Para aprovar um Projeto de Lei, por exemplo, são necessários 257 votos e para uma PEC 308 na Câmara (em dois turnos de votação) e 49 no senador (idem).
O desafio de Lua é como reverter esse cenário adverso, que inclui a perda de popularidade e entre seus objetivos será o de incluir na coalizão o Centrão. A que custo?
No dia 20 de fevereiro de 2025, durante uma reunião ministerial, Lula comentou a relação do governo com o Congresso e disse "Eu quero conversar com vocês sobre os partidos que estão alinhados conosco. Temos vários partidos, eu quero que esses partidos continuem juntos, mas estamos chegando no processo eleitoral e a gente não sabe se os partidos que vocês representam querem continuar trabalhando conosco ou não".
No Brasil, a Constituição de 1988 garante ao presidente da República um expressivo poder de agenda, como a iniciativa legislativa preferencial, a determinação da tramitação em urgência de seus projetos, a exclusividade de iniciativa em matérias orçamentárias, e ainda legislar por decretos e medidas provisórias. Mas, contar com o apoio do Congresso Nacional é fundamental.
Quem não fez isso, como Bolsonaro no início, teve consequências, como várias derrotas em votações de seu interesse, como o cancelamento dos decretos sobre posse e porte de armas, a devolução pelo presidente do Senado de uma Medida Provisória pela qual se pretendia restabelecer a transferência da FUNAI e da demarcação de terras indígenas para o Ministério da Agricultura (que já havia sido rejeitada pelo Congresso em maio de 2019), entre outros.
Compor maioria no Congresso não é apenas distribuir verbas e cargos a aliados: exige negociações e habilidade política.
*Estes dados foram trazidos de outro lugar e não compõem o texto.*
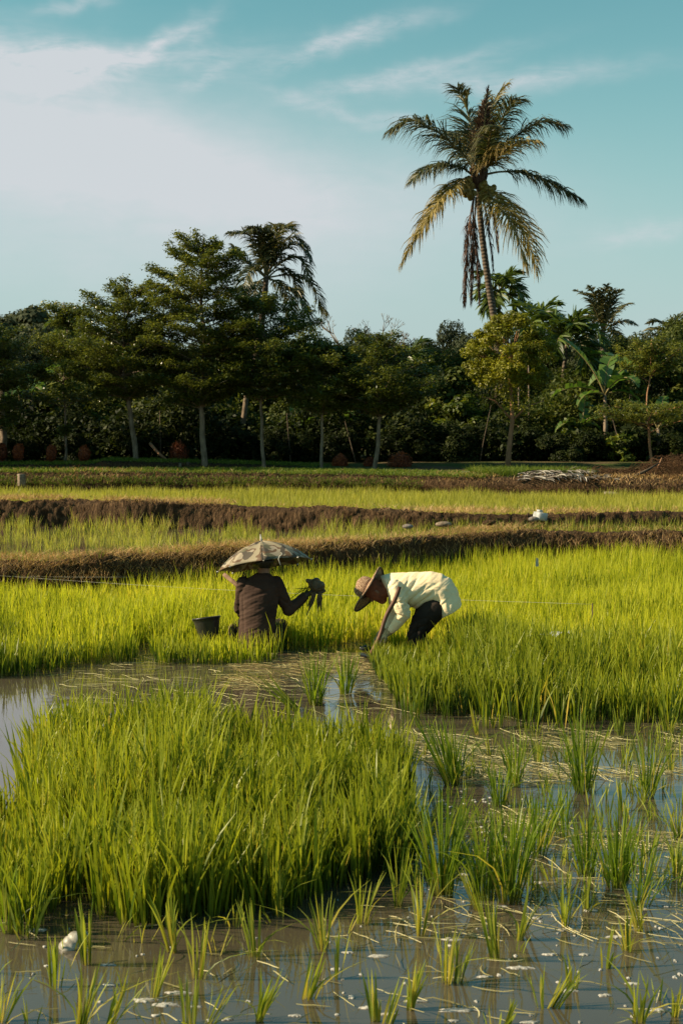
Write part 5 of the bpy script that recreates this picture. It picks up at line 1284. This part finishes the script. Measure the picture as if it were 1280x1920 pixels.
# pale sheet of plastic caught in the rice at right
V = []
for j in range(4):
    for k in range(9): V.append((-.14 + k * .035, -.05 + j * .035, .02 * math.sin(k * 1.3 + j) + .004 * k))
F = [(j * 9 + k, j * 9 + k + 1, (j + 1) * 9 + k + 1, (j + 1) * 9 + k) for j in range(3) for k in range(8)]
tag(obj('plastic_scrap', mesh('plastic_scrap', V, F, M['grey_plastic'], smooth=True), loc=at(1040, 1192, 12.6)), 'crumpled pale plastic scrap caught among the rice right of the bent worker', 'scrap')
V = [(-.02, 0, 0), (.02, 0, .0), (.018, .01, .09), (-.01, 0, .11)]
tag(obj('plastic_scrap', mesh('plastic_scrap', V, [(0, 1, 2, 3)], M['grey_plastic']), loc=at(1006, 1062, 17)), 'small pale plastic strip upright in the rice below the container', 'scrap')

# guide string with stakes
def cord(pts, r, label):
    V, F = tube(pts, [r] * len(pts), 5); tag(obj('string', mesh('string', V, F, M['string'])), label, 'string')
A = at(-150, 1068, 16.9); Bp = at(300, 1087, 15.6); C_ = at(1110, 1133, 13.6)
def sag(a, b_, n=14, s=.03): return [a.lerp(b_, q) - Vector((0, 0, s * math.sin(q * math.pi))) for q in np.linspace(0, 1, n)]
cord(sag(A, C_, 30, .05), .0010, 'taut white planting string crossing the whole near field')
cord(sag(at(-150, 1073, 16.6), at(250, 1082, 16.3), 10, .02), .0010, 'second white string at the left, just below the first')
pole('stake', [Vector((C_.x, C_.y, -.1)), C_ + Vector((0, 0, .01))], [.008, .006], 'bark_dark', 'thin stake holding the planting string at its right end', 'stake')

# half-sunk jug
def jug():
    b = gr(134, 1778, 0); s_ = sc(b.y); root = empty('jug', b, 0, 'dirty white plastic jug half sunk in the near water', 'jug')
    ax = Vector((.62, .35, .52)).normalized(); u, v = frame(ax); V, F = [], []
    c_s = .82
    prof = [(-.02, .0), (0, .040), (.012, .050), (.03, .053), (.036, .049), (.042, .053), (.06, .053), (.066, .049), (.072, .053), (.09, .052), (.105, .045), (.117, .030), (.124, .018), (.13, .017)]
    c0 = Vector((-.03, 0, -.02))
    loft([(c0 + ax * a * c_s, u * max(r, .002) * c_s, v * max(r, .002) * c_s) for a, r in prof], V, F, 20)
    obj('body', mesh('body', V, F, M['muddy_white'], smooth=True), root)
    V, F = [], []; loft([(c0 + ax * a * c_s, u * r * c_s, v * r * c_s) for a, r in ((.128, .020), (.129, .022), (.145, .022), (.147, .019))], V, F, 14)
    obj('cap', mesh('cap', V, F, M['blue_plastic']), root)
jug()

# black bucket beside the umbrella worker
def bucket():
    b = at(392, 1200, 13.3); root = empty('bucket', b, 0, 'scuffed black plastic bucket in the rice, left of the umbrella-hat worker', 'bucket')
    s_ = sc(13.35); R = Matrix.Rotation(-.12, 3, 'Y') @ Matrix.Rotation(-.10, 3, 'X'); V, F = [], []
    n = 28; prof = [(0.01, .075), (0, .085), (.03, .09), (.10, .106), (.17, .122), (.205, .130), (.207, .137), (.216, .137), (.216, .127), (.17, .117), (.10, .101), (.02, .082), (.015, .01)]
    for z, r in prof:
        for k in range(n): a = 6.283 * k / n; V.append(tuple(R @ Vector((r * math.cos(a), r * math.sin(a), z))))
    for j in range(len(prof) - 1):
        for k in range(n): F.append((j * n + k, j * n + (k + 1) % n, (j + 1) * n + (k + 1) % n, (j + 1) * n + k))
    F.append(tuple(range(n))[::-1]); F.append(tuple((len(prof) - 1) * n + k for k in range(n)))
    obj('body', mesh('body', V, F, M['black_plastic'], smooth=True), root)
    pts = [R @ Vector((.128 * math.cos(a), .128 * math.sin(a) * .4 - .05, .208 - .05 * math.sin(a))) for a in np.linspace(0, math.pi, 12)]
    V, F = tube(pts, [.004] * 12, 5); obj('handle', mesh('handle', V, F, M['grey_wood']), root)
bucket()
# pale sack next to the bucket
V, F = [], []
b = at(434, 1182, 13.5)
chain([(0, 0, -.05), (.0, 0, .02), (.005, 0, .05)], [.034, .034, .022], V, F)
o = remesh('sack', V, F, .012, M['concrete'], 3, lambda c, n_: c + n_ * (fbm(c + 5, 22, 2) * .014)[:, None]); o.location = b
tag(o, 'crumpled pale sack half hidden between the bucket and the umbrella-hat worker', 'sack')

# ------------------------------------------------------------------ people
D0 = 13.2
def W(px, py, dy=0.0): return at(px, py, D0 + dy)
def hand(V, F, wrist, dirv, nrm, size=.18, curl=.6, thumb=1):
    d = Vector(dirv).normalized(); n_ = Vector(nrm); n_ = (n_ - d * n_.dot(d)).normalized(); s = d.cross(n_)
    w_ = Vector(wrist)
    for k in (-1.2, -.4, .4, 1.2): capsule(w_ + d * .012 + s * k * .013, .014, w_ + d * size * .48 + s * k * .019, .0125, V, F, 10)
    for k, (off, ln) in enumerate([(-1.5, .36), (-.5, .44), (.5, .46), (1.5, .40)]):
        p = w_ + d * size * .46 + s * off * .0175; dd = d.copy(); r = .0095
        for j in range(3):
            dd = (dd * math.cos(curl) + n_ * math.sin(curl)).normalized(); q = p + dd * size * ln * (.42, .33, .25)[j]
            capsule(p, r, q, r * .9, V, F, 8); p = q; r *= .92
    p = w_ + d * size * .12 + s * thumb * .024; q = p + (d * .65 + s * thumb * .75 + n_ * .3).normalized() * size * .26; capsule(p, .013, q, .0105, V, F, 8)
    q2 = q + (d * .8 + n_ * .55).normalized() * size * .2; capsule(q, .0105, q2, .009, V, F, 8)
def ell(c, u, v): return (c, u, v)
def wrinkles(ang, across, along, amp, lines=(), seed=0):
    """long soft wrinkles running at one slant over the cloth, plus a few deep creases"""
    f_ = folds(lines, .003, 5, seed) if lines else None
    def post(co, no):
        px_, py_ = to_px(co); ca, sa = math.cos(ang), math.sin(ang)
        u = px_ * ca + py_ * sa; v = -px_ * sa + py_ * ca
        q = np.c_[u / along, v / across, co[:, 1] * 3] + seed
        n1 = 1 - np.abs(fbm(q, 1, 3)) * 2.4
        co2 = f_(co, no) if f_ else co
        return co2 + no * (n1 * amp)[:, None]
    return post
def folds(lines, noise_amp=.004, ns=14, seed=0):
    """creases: (pxA, pyA, pxB, pyB, width px, depth m) run across the cloth"""
    def post(co, no):
        px_, py_ = to_px(co); d = np.zeros(len(co))
        for (xa, ya, xb, yb, w_, dep) in lines:
            vx, vy = xb - xa, yb - ya; L2 = vx * vx + vy * vy
            wob = fbm(np.c_[px_ / 18, py_ / 18, np.zeros(len(co))] + seed, 1, 2) * 2.5
            t_ = np.clip(((px_ - xa) * vx + (py_ - ya) * vy) / L2, 0, 1)
            dist = np.hypot(px_ - xa - t_ * vx, py_ - ya - t_ * vy) + wob * .6
            fade = np.sin(np.clip(t_, .03, .97) * np.pi) ** .5
            d += -dep * np.exp(-(dist / w_) ** 2) * fade
        d += fbm(co + seed, ns, 3) * noise_amp
        return co + no * d[:, None]
    return post

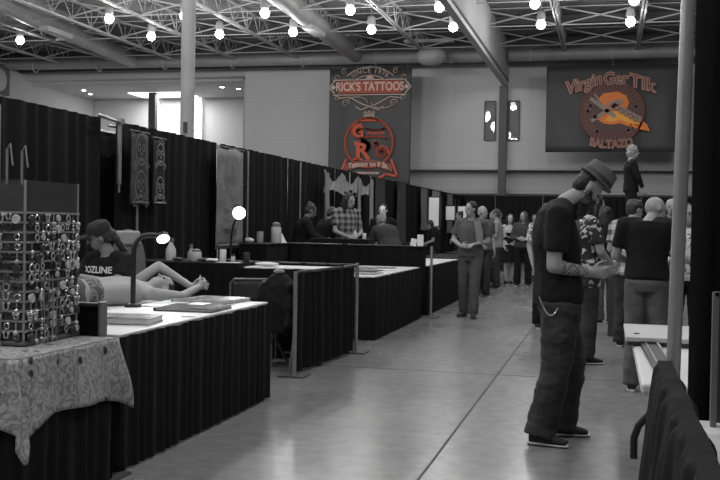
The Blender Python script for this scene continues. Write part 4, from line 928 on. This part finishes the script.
person('person', 'person in white flowered top half hidden behind the fedora man', (-.80, 13.6, 0), PI+.2, J, shirt=M_spots2, pants=M_tee, hair='long', build=1.0, hem=.18, height=.97)
crowd = [(-3.15, 26.3, .3, .98, 'far person in black behind the right edge of the bright boards', M_tee, 'short', M_hair), (-2.9, 26.0, 2.6, 1.0, 'far dark haired person left of the girl in the white blouse', M_grey_cloth, 'short', M_hair), (-3.1, 29.5, 3.1, 1.03, 'far person in dark shirt among the back of the crowd', M_tee, 'short', M_hair_mid),
         (-2.2, 31, 3.3, 1.0, 'farthest person visible between the girl and the fedora man', M_tee, 'long', M_hair), (-1.55, 27, 2.9, 1.0, 'far person in grey right of the dark sweater person', M_grey_cloth, 'short', M_hair_mid), (-3.9, 27, 2.0, 1.0, 'far person in black by the left booth displays', M_tee, 'bun', M_hair)]
for x, y, rz, h, l, s_, hs, hm in crowd: person('person', l, (x, y, 0), rz, pose(wrR=(.18, .15, .95), wrL=(-.17, .2, 1.0)), shirt=s_, pants=M_jean, hair=hs, hairm=hm, vox=.018, height=h, crink=0)

# ---- right hand group
J = pose(neck=(0, .06, 1.41), head=(.05, .15, 1.52), hup=(.05, .35, .93), hf=(.9, .6, -.35), chest=(0, .02, 1.26), elR=(.25, .08, 1.14), elL=(-.26, .02, 1.13), wrR=(.16, .32, 1.07), wrL=(-.12, .3, 1.05), hdR=(-.3, 1, 0), pnR=(-.3, 0, -1), sdR=(-1, 0, 0), pnL=(0, 0, -1), sdL=(1, 0, 0))
person('person', 'bald man in black tee and jeans seen from behind at the right table', (.32, 8.7, 0), -.12, J, shirt=M_tee, pants=M_jean_mid, hair=None, build=.98, height=1.0, hem=-.05, skin=M_skin)
J = pose(head=(.02, .08, 1.58), hup=(0, .25, 1), hf=(.7, .7, -.3), wrR=(.1, .25, 1.0), wrL=(-.1, .25, 1.0))
p_, a, b, c, d = person('person', 'person in dark cap and light plaid shirt left of the bald man', (.26, 11.9, 0), -.2, J, shirt=M_plaid2, sleeve='short', pants=M_jean, hair='short', hairm=M_hair, build=1.1, height=.99, hem=.06)
cap_hat(p_, a, b, c, d, M_darkgrey)
J = pose(head=(0, .1, 1.58), hup=(0, .3, 1), hf=(.2, .9, -.4), elR=(.24, .05, 1.13), elL=(-.25, .08, 1.12), wrR=(.1, .25, .98), wrL=(-.1, .27, 1.0), hdL=(.5, .9, -.2))
person('person', 'long haired person in black and white print shirt beyond the fedora man', (-.22, 10.3, 0), -1.1, J, shirt=M_spots, sleeve='short', pants=M_jean, hair='long', hairm=M_hair, build=1.08, height=1.0, hem=.12)
J = pose(head=(0, .06, 1.59), hf=(-.8, .6, -.2), elR=(.25, .05, 1.14), elL=(-.25, .06, 1.14), wrR=(.12, .28, 1.1), wrL=(-.1, .3, 1.12))
person('person', 'person in grey print top half hidden behind the bright right pole', (.78, 10.6, 0), PI-.3, J, shirt=M_spots2, sleeve='long', pants=M_tee, hair='short', hairm=M_hair, build=.95, height=.95)
J = pose()
person('person', 'dark clothed person standing behind the plaid shirt at far right', (-.02, 14.6, 0), .4, J, shirt=M_tee, pants=M_jean_mid, hair='long', hairm=M_hair, height=.96)
person('person', 'dark haired person far behind between bald man and pole', (.93, 16.0, 0), PI, pose(), shirt=M_tee, pants=M_jean, hair='short', hairm=M_hair_grey, height=1.05)
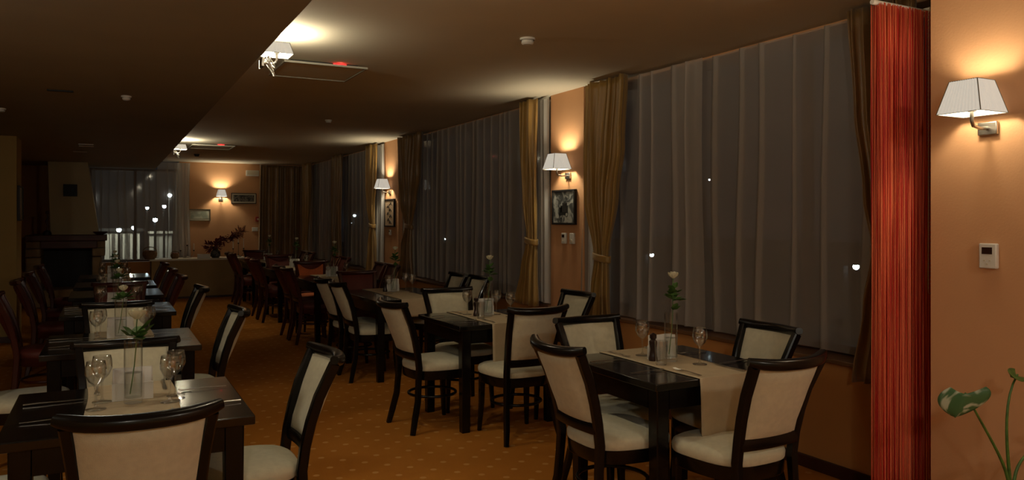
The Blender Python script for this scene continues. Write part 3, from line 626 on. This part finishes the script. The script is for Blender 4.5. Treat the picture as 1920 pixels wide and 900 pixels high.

As concessões são inevitáveis, mas com o risco de ficar refém do parlamento, como ocorreu com o governo (golpista) de Michel Temer, que se livrou, por duas vezes, da abertura de um processo de impeachment justamente por ter sabido compor uma maioria, assim como Bolsonaro, que teve o apoio não apenas do Procurador-Geral da República, um aliado importante, como no Congresso Nacional, com os partidos que integravam o Centrão e especialmente na presidência da Câmara dos Deputados, com Arthur Lira e os mais de 100 pedidos de impeachment que sequer foram analisados.
Para manter uma coalizão é preciso ceder, ou seja, o presidente tem que ter não apenas a disposição como a capacidade de formar uma coalizão consistente, de construir uma agenda, respeitando as diferenças e pluralidade de interesses e ao fazer isso, tem de necessariamente compartilhar com o Congresso Nacional "parte dos bônus decorrentes desse poder" como diz Abranches.
E Lula já mostrou sua capacidade de articulação (e conciliação) e agora enfrenta resistência no Congresso Nacional, onde não tem maioria. E se ainda é cedo para especulações sobre as composições de partidos para as eleições do próximo ano, as articulações devem anteceder, agir antes, desde que o apoio dos partidos não sejam apenas retórica, mas um compromisso com e dos partidos. Como fazer isso a não ser cedendo às legendas mais espaço no governo? Mas será suficiente para garantir a reeleição de Lula?
Na impossibilidade de se constituir no país um novo arranjo institucional que não seja o presidencialismo de coalizão, enquanto durar, com este ou outro nome, a necessidade de constituir maioria permanecerá, com os problemas inerentes a esse processo, que continua sendo um grande desafio não apenas para o governo Lula, como para qualquer governo.